AIM: Up to and including the line that contains "random.seed(7); RNG = np.random.default_rng(7)", repeat each line of the data exactly, starting from the first.

SOURCE DATA:
** begin **

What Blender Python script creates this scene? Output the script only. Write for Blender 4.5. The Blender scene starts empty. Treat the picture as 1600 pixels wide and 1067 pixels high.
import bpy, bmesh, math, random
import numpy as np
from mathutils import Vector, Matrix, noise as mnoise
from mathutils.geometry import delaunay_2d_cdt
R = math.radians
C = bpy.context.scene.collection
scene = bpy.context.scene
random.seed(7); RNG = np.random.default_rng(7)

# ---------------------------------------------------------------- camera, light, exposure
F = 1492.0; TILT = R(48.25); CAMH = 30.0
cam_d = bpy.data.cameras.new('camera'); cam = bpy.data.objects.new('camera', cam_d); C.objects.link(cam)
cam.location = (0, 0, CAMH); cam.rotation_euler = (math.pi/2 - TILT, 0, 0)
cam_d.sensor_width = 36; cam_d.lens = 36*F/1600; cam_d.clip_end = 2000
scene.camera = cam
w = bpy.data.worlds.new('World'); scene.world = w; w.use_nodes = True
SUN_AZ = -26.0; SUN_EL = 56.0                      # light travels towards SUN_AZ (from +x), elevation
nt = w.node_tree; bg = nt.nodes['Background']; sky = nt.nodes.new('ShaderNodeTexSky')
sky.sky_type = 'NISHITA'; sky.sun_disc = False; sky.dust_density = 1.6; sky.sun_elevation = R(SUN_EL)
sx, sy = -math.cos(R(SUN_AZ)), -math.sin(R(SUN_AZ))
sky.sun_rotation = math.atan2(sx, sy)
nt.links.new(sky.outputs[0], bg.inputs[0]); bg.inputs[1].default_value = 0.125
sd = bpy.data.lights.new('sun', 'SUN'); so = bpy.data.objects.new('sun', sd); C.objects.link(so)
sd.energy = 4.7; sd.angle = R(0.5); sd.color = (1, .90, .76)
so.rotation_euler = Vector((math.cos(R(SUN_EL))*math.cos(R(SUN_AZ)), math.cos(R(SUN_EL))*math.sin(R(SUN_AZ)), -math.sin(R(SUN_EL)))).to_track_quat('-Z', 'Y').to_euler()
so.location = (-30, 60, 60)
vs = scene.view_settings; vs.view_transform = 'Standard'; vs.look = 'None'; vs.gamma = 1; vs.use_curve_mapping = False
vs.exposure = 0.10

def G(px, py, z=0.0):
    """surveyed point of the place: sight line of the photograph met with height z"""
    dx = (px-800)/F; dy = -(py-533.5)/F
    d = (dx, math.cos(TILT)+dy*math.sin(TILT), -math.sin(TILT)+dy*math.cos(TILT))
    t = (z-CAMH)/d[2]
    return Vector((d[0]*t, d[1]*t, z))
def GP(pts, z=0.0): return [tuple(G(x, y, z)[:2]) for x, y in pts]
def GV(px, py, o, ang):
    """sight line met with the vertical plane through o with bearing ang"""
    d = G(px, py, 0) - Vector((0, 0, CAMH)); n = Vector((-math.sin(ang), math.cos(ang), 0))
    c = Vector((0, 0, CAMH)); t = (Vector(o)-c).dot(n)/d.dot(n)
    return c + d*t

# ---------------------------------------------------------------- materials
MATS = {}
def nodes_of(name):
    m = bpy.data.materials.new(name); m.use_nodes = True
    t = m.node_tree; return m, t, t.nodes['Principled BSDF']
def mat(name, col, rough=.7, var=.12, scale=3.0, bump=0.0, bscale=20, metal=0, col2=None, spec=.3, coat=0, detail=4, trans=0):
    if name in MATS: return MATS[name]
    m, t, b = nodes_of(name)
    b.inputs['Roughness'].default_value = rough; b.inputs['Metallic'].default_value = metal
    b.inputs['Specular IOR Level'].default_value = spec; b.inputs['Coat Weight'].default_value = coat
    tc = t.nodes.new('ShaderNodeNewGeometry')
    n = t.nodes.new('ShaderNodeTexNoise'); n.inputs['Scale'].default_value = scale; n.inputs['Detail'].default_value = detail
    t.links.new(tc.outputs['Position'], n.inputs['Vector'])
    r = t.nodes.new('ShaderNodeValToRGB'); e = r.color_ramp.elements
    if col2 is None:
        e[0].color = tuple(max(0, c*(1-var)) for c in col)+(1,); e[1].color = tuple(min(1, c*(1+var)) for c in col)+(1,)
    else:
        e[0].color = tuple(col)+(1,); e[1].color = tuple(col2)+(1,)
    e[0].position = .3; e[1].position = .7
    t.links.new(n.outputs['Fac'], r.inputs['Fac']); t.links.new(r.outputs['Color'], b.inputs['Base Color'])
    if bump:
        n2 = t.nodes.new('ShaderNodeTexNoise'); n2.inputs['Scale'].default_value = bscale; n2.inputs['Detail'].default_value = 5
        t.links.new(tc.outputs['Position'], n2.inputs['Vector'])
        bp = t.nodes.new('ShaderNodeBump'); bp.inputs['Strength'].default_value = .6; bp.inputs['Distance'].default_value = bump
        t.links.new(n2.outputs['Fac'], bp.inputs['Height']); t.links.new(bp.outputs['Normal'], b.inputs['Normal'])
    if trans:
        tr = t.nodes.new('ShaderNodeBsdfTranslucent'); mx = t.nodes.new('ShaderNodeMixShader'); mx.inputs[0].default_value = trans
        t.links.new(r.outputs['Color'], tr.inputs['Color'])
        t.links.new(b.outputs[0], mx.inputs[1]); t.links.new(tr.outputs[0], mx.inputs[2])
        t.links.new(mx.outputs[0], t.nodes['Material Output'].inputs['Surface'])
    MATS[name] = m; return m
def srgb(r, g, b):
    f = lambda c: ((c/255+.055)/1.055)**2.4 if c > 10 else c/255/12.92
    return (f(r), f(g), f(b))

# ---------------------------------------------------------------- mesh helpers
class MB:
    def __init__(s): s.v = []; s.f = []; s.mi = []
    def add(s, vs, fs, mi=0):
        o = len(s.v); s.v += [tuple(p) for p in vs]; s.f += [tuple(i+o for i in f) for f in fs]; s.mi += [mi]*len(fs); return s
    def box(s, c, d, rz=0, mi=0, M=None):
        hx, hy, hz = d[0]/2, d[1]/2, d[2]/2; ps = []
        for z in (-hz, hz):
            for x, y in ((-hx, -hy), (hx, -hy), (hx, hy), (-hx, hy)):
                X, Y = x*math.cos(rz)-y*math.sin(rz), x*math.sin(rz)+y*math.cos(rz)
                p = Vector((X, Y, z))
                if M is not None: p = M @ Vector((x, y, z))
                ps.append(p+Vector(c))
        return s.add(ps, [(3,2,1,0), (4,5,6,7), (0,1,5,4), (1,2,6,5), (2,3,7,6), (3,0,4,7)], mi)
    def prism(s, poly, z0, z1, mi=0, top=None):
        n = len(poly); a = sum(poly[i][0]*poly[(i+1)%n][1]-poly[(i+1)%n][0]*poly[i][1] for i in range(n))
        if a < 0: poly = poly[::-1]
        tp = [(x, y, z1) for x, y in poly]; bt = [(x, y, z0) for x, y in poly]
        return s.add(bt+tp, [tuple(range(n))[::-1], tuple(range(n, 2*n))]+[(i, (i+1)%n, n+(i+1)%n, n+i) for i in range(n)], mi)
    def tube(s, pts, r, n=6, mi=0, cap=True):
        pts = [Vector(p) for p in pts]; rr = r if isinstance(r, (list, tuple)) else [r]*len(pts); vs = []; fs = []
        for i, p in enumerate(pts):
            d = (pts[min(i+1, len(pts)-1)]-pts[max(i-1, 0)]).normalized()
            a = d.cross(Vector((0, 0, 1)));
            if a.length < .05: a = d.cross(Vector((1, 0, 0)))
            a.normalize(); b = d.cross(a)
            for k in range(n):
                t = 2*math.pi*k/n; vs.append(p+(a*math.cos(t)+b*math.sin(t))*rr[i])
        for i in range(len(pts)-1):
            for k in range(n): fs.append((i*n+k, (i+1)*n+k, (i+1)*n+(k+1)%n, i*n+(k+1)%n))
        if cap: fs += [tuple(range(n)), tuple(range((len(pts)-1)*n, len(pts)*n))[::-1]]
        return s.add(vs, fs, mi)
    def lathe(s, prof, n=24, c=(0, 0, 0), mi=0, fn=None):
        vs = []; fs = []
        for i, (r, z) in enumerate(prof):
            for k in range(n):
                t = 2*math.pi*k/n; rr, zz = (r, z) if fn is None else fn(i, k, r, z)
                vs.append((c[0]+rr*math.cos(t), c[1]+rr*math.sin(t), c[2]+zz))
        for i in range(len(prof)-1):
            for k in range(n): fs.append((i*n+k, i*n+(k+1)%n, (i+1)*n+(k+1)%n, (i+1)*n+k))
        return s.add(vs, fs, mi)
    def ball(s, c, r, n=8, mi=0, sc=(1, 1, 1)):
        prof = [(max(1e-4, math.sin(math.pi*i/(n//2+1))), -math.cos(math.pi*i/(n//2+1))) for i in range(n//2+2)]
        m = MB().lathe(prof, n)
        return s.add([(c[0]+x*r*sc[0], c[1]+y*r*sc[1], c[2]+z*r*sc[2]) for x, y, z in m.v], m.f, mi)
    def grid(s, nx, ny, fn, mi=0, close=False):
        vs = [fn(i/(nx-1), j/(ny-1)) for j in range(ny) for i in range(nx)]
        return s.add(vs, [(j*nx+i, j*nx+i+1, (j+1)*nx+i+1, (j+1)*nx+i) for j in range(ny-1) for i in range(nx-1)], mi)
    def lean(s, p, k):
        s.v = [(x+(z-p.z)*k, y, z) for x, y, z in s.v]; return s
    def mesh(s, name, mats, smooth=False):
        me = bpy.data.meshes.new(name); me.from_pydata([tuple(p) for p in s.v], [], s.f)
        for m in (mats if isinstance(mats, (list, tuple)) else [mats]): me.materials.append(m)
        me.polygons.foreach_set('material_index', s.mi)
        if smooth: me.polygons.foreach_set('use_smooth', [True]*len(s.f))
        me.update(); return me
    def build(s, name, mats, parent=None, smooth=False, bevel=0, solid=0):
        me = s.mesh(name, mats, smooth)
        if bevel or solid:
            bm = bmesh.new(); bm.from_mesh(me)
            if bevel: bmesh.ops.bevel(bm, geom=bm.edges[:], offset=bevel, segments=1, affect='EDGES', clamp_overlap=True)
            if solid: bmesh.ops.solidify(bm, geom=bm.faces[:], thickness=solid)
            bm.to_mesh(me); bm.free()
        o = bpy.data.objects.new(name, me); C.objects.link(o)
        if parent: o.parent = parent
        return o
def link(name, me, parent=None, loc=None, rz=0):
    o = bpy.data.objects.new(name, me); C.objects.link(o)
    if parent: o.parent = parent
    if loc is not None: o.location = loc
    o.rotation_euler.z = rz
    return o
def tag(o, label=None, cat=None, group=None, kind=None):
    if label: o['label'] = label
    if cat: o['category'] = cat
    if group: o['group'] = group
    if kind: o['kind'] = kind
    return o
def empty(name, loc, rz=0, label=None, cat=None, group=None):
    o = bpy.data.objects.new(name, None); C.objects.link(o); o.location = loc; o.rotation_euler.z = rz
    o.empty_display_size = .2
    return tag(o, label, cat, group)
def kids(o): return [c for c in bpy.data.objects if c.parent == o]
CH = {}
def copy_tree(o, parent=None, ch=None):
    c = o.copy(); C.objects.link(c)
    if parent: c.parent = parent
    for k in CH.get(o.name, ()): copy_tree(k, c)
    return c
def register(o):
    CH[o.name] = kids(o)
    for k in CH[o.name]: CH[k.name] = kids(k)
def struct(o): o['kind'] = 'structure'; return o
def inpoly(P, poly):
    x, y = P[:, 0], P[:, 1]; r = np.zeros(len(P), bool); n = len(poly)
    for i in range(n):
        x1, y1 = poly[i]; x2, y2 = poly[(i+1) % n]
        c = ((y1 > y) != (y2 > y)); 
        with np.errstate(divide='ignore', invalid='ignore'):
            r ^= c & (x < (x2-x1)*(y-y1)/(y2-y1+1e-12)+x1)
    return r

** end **

ANSWER BELOW:
What Blender Python script creates this scene? Output the script only. Write for Blender 4.5. The Blender scene starts empty. Treat the picture as 1600 pixels wide and 1067 pixels high.
import bpy, bmesh, math, random
import numpy as np
from mathutils import Vector, Matrix, noise as mnoise
from mathutils.geometry import delaunay_2d_cdt
R = math.radians
C = bpy.context.scene.collection
scene = bpy.context.scene
random.seed(7); RNG = np.random.default_rng(7)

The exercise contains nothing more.